Nadie sabe más de fútbol que la afición . No hablamos de táctica ni de malabarismos estratégicos, sino de algo más esencial como el orgullo de pertenencia, sobre todo cuando te nutren de razones para activar y airear a los cuatro vientos ese sentimiento imperecedero, esa herencia generacional. Solo así se puede entender que el Real Zaragoza ganara en el encuentro ante el Madrid pese a perder 0-4. El conjunto de Víctor Fernández fue un huérfano frente a un enemigo mastodóntico que actuó con la tiranía propia de uno de los mejores equipos del planeta. Con un once sin sus principales piezas, desatendiendo el torneo por una comprensible política de club, la epopeya se desvaneció en los primeros versos. La eliminatoria de Copa apenas tuvo historia en el campo. Otra cosa es lo que ocurrió al final en la grada. Ahí se congregaron voces y sentimientos; un cascada de emociones en carne viva que reclamaron al Real Zaragoza como héroe atemporal.

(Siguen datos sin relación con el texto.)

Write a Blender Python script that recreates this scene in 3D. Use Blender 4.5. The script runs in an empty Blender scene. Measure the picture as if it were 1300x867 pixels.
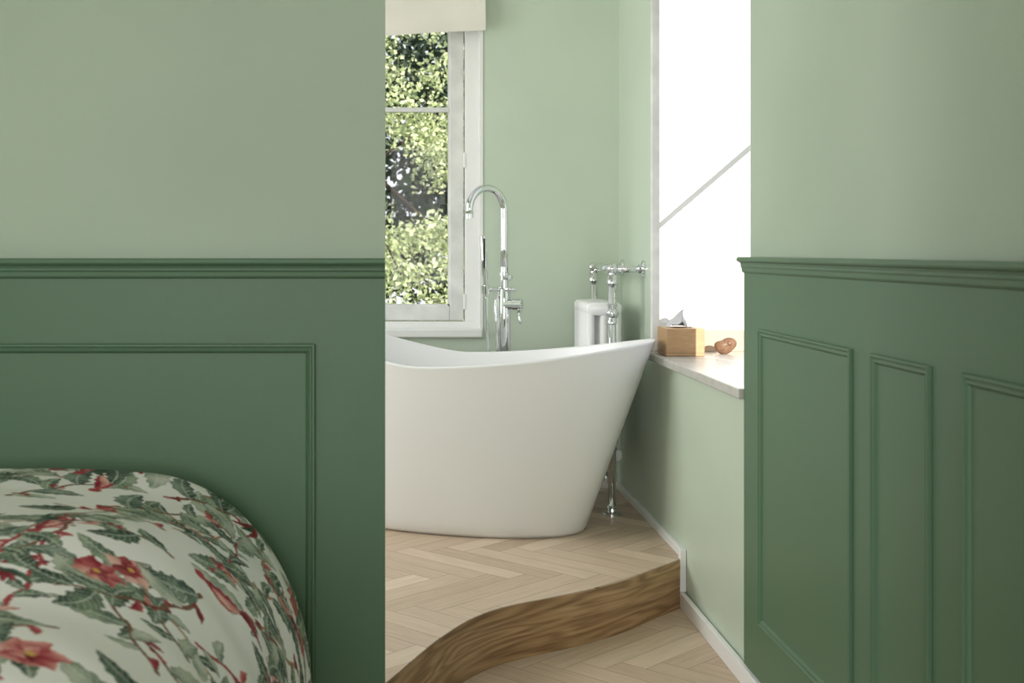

La hinchada lleva más de una década de desdichas. Los años han puesto a prueba su resistencia con reválidas dolorosas. Sufrió con vergüenzas ajenas, con el descenso, con temporadas de ninguneo y con una travesía que en lugar de ajar por completo la esperanza ha ido rejuveneciendo su rostro y su espíritu para crecer en número e ilusiones. Esta temporada ha hallado razones para iluminar su fe con focos que para el crítico experto pasan de vez en cuando desaparcibidos. Y lo hacen porque el seguidor categórico e insobornable a los bruscos castigos posee una pupila dilatada por la pasión, una sensibilidad extrema capaz de contradecir con optimismo lo que parece o parecía evidente catástrofe, una vez más. El Real Zaragoza ha puesto la directa hacia el regreso a Primera y aunque existe la conciencia y la consciencia de lo complejo de la empresa, la afición quiere volver a ser protagonista. Tuvo un perfil ágrio y duro hasta consigo misma, lícito porque había sido testigo de plantillas maravillosas y magníficas, de títulos y de un juego regentado por la elegancia. Resulta muy difícil renunciar a esa fama cuando lo que se reclama es el espectáculo en todo su esplendor.

La genética del zaragocista de pura cepa no ha sufrido alteraciones. Es adalid de un estilo que confía en recuperar la quintaesencia de sus antepasados algún día más soleado. Pero por el camino se ha ido aclimatando, ampliando el arco de su transigencia. Sin duda, los resultados ayudan a combatir la angustia en la sala de espera. El de la cita contra el Real Madrid hubiera sido causa de guerra civil. Pero La Romareda, la gente que lo habita también en la ingrata Segunda, se levantó de sus asientos al acabar el encuentro --y antes, a cada puñalada-- y envió un mensaje ejemplar a los jugadores en un homenaje de afecto atronador. Cantó, festejó e hizo que el equipo diera una vuelta al estadio... Nadie sabe más de fútbol que la afición.